When Fisher-Lee moved to Bartlett Park, Salustri was the first person she met. They both loved dogs, and Salustri owns a Dalmatian named Madison. "She and I became fast friends, " she said.
Fisher-Lee doesn't think Salustri is a racist. Just melodramatic. The things that have happened to Salustri have happened to her, too, she said.
But "I don't feel slighted, " she said. "There are things that go on in every neighborhood."
Salustri's mother isn't convinced her daughter is a racist, either. "A racist doesn't apologize for the way they feel, " she said.
Twenty minutes after seeing the article, Fisher-Lee knocked on Salustri's door.

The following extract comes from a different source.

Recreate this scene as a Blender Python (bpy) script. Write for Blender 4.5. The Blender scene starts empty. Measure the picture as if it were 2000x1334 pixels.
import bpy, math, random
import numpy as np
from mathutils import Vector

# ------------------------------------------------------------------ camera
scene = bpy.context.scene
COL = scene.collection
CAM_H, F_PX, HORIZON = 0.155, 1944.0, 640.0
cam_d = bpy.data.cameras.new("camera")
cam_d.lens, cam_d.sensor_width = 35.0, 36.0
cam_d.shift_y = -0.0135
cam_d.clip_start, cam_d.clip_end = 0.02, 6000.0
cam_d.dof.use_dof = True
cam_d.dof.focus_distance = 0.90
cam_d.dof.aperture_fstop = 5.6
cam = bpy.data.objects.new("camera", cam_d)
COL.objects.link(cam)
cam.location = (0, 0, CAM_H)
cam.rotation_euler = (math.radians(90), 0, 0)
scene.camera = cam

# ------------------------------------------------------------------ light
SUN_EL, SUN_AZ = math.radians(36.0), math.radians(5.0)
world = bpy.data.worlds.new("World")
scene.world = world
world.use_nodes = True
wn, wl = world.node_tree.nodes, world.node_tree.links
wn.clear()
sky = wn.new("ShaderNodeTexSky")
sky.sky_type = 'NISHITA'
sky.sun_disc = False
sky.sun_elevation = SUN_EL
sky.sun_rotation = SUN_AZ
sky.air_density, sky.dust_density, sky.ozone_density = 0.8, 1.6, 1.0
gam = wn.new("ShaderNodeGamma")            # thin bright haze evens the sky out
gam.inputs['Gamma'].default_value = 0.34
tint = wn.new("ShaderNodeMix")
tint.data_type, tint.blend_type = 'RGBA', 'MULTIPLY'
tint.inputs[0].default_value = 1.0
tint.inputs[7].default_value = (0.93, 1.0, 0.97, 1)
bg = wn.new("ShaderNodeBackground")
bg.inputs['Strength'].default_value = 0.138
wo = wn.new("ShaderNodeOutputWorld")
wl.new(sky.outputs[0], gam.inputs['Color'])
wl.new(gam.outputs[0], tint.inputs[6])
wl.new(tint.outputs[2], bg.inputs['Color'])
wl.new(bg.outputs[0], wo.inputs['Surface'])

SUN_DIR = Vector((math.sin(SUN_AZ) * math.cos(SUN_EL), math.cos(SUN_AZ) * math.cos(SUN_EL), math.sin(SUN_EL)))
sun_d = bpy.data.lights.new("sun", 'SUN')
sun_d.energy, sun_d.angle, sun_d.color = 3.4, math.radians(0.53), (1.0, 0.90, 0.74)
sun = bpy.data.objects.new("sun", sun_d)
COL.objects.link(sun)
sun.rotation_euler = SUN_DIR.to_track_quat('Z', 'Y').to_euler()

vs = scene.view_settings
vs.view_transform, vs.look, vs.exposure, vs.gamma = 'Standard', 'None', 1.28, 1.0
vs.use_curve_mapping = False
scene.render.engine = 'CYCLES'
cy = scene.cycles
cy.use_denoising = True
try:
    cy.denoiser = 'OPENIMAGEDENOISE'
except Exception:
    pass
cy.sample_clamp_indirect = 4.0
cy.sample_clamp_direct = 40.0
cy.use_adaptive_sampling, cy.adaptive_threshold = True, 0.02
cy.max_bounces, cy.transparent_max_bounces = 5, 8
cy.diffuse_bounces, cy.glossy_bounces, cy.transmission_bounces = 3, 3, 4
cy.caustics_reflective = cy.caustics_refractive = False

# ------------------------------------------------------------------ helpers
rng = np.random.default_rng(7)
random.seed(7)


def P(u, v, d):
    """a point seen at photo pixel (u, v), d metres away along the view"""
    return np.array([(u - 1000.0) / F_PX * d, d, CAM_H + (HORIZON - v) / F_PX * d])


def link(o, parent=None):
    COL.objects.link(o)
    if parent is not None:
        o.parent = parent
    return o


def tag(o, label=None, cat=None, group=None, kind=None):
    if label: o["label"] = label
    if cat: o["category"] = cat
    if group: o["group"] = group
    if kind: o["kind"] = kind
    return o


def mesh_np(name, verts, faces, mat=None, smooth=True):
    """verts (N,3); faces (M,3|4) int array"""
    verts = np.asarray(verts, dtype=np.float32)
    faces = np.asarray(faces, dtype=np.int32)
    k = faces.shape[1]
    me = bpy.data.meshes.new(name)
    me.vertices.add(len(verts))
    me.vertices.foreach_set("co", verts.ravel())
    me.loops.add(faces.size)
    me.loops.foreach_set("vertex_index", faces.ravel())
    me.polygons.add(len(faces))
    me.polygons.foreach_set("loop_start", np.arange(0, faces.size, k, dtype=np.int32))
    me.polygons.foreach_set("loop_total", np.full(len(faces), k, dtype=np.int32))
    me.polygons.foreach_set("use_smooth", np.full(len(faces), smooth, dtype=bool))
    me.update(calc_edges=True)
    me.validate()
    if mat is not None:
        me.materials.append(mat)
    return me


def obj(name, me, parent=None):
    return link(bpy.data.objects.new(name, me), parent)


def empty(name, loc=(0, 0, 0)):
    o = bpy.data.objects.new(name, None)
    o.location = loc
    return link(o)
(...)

She wasn't angry.
"Anytime she wants to come over here, " Fisher-Lee said, "she's welcome and she knows that.
"Still."
But after all the dinners they'd shared together, all the conversations outside on the porch, she had one question: "Why didn't you tell me you felt that way?"
- - -
Most of the reaction to the story has been less hostile than she expected.
The Gabber received fewer than a dozen letters, evenly split in their opinion, but nothing dripping with hate. Salustri even spoke to a local meeting of black journalists. But she hasn't changed her mind about her neighborhood.
A red and white "FOR SALE" sign sits in her front yard.
She put her house on the market after the scooter was stolen. So far, there are no takers, and her Realtor recommended she drop the asking price to $99, 000.
If that's what she has to do, so be it.
"I don't want to live somewhere where everything gets stolen, " Salustri said. "I don't want to work that hard to feel safe."
A few weeks ago, Salustri told a friend about the article she'd written. Her friend is black, and Salustri told her that if all this had happened before they met, the new Salustri might not have given their relationship a try.
"I don't like feeling this way, " she told the woman.
"It's very simple, " the friend said. "Don't."